--- begin Record excerpts ---

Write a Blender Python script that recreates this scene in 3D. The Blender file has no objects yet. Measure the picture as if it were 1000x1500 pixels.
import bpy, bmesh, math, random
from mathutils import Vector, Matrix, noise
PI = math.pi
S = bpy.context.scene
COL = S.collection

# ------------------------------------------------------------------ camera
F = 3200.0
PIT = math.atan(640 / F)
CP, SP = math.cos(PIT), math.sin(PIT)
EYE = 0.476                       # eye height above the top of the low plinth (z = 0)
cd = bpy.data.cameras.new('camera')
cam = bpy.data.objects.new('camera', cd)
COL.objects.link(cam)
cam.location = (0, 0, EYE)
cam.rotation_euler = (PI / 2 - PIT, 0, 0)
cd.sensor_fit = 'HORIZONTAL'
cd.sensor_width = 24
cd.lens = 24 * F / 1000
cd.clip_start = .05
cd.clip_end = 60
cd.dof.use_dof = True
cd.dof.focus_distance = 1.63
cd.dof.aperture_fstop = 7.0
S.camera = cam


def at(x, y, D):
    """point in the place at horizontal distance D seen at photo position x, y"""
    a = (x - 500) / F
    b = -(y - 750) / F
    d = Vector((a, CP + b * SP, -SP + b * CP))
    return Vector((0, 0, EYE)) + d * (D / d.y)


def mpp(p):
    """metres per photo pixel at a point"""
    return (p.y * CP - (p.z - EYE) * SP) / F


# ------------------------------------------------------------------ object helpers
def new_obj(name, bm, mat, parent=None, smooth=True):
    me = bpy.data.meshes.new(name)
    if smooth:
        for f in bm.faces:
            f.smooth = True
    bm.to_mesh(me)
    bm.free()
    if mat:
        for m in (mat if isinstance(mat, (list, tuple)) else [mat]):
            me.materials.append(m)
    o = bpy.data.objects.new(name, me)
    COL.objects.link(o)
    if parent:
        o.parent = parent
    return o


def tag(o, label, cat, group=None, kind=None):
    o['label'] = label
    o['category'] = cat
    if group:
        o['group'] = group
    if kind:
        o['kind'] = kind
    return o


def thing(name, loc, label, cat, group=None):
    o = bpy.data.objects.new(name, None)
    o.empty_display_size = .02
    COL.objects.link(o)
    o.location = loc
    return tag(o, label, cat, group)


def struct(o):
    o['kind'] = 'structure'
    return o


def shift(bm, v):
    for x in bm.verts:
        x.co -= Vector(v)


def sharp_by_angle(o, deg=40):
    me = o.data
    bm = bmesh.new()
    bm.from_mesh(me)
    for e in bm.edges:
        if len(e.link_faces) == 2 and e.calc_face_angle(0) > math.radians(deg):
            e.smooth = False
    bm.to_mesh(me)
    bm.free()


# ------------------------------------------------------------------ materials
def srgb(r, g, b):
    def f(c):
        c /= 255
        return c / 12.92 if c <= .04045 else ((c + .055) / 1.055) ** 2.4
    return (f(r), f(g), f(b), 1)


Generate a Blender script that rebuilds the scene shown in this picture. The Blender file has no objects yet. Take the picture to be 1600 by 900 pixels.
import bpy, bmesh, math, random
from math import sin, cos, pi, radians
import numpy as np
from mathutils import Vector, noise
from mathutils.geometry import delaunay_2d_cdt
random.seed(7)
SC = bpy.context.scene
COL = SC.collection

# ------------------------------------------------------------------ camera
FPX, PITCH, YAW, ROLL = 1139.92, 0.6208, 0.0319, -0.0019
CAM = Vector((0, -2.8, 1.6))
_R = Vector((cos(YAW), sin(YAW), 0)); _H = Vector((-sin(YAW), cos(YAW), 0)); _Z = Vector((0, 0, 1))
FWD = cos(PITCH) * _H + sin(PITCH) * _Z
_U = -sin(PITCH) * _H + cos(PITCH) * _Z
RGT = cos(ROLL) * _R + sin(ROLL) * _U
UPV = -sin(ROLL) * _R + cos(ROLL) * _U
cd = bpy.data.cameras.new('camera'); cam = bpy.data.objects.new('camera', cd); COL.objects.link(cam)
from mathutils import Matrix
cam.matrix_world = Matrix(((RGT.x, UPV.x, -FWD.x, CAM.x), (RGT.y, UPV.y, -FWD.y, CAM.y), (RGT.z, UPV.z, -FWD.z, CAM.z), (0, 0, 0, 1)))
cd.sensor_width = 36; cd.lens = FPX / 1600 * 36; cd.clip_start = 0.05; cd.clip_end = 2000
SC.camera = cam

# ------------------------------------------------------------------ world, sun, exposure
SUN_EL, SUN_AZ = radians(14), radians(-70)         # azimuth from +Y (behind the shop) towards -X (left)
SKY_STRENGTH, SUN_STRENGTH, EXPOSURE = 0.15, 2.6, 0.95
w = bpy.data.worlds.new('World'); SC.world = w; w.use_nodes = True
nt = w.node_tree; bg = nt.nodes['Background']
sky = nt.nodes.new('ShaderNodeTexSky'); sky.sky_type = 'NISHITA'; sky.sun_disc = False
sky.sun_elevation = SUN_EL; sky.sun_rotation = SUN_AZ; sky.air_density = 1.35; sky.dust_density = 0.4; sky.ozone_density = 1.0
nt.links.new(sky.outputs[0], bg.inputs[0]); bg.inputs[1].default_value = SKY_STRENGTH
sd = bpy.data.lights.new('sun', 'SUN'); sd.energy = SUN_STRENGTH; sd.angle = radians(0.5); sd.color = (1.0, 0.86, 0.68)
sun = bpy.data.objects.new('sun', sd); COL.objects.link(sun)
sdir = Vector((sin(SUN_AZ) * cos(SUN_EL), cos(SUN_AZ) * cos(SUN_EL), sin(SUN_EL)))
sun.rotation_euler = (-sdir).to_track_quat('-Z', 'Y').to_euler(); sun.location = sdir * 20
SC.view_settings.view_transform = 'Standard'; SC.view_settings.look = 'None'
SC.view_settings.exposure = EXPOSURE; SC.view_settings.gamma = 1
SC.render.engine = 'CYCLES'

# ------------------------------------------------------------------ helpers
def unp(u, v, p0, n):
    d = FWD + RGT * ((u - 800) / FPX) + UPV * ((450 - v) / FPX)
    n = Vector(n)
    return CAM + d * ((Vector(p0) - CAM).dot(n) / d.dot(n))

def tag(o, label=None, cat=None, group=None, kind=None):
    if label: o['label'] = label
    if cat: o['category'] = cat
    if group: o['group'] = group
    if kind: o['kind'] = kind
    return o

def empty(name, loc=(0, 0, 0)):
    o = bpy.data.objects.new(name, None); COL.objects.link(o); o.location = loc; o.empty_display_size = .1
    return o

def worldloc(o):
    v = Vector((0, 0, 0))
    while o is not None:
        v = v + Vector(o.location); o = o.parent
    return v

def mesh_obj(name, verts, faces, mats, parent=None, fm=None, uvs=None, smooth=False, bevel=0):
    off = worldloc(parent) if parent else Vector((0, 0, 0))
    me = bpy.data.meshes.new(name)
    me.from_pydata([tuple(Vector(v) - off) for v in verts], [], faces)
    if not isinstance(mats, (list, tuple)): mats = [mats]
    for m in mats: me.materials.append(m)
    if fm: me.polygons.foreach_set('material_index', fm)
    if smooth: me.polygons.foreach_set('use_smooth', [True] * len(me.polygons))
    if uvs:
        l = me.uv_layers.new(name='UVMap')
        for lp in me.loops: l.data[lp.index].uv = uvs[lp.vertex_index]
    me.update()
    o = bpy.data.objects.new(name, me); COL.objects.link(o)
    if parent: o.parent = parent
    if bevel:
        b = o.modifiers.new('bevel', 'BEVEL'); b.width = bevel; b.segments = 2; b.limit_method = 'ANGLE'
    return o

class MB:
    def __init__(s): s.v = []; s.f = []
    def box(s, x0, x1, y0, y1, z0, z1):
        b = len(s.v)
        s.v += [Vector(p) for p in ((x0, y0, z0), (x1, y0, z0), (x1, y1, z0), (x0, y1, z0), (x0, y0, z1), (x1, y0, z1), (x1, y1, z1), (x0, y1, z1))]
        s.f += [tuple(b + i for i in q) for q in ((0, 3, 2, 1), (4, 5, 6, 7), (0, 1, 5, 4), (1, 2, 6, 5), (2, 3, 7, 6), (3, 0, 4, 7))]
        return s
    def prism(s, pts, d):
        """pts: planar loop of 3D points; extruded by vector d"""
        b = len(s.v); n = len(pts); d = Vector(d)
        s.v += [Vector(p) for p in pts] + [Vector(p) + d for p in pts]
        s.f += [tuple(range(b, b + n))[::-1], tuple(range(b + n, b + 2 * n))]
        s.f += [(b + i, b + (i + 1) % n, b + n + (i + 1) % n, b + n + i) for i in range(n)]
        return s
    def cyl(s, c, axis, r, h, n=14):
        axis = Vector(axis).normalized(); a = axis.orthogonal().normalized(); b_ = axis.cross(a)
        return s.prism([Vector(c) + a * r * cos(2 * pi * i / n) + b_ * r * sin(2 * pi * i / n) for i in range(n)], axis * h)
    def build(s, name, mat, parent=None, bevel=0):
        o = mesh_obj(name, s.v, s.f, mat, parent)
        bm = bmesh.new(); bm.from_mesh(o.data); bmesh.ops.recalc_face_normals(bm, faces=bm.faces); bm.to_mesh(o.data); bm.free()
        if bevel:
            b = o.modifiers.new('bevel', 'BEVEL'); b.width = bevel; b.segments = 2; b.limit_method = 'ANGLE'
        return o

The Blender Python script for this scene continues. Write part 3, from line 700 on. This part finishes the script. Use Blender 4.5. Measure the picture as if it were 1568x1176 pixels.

--- end Record excerpts ---

What this task involves -
Select all lines in the listing above where the word "Write" appears, and show them.

Completed task -
Write a Blender Python script that recreates this scene in 3D. The Blender file has no objects yet. Measure the picture as if it were 1000x1500 pixels.
The Blender Python script for this scene continues. Write part 3, from line 700 on. This part finishes the script. Use Blender 4.5. Measure the picture as if it were 1568x1176 pixels.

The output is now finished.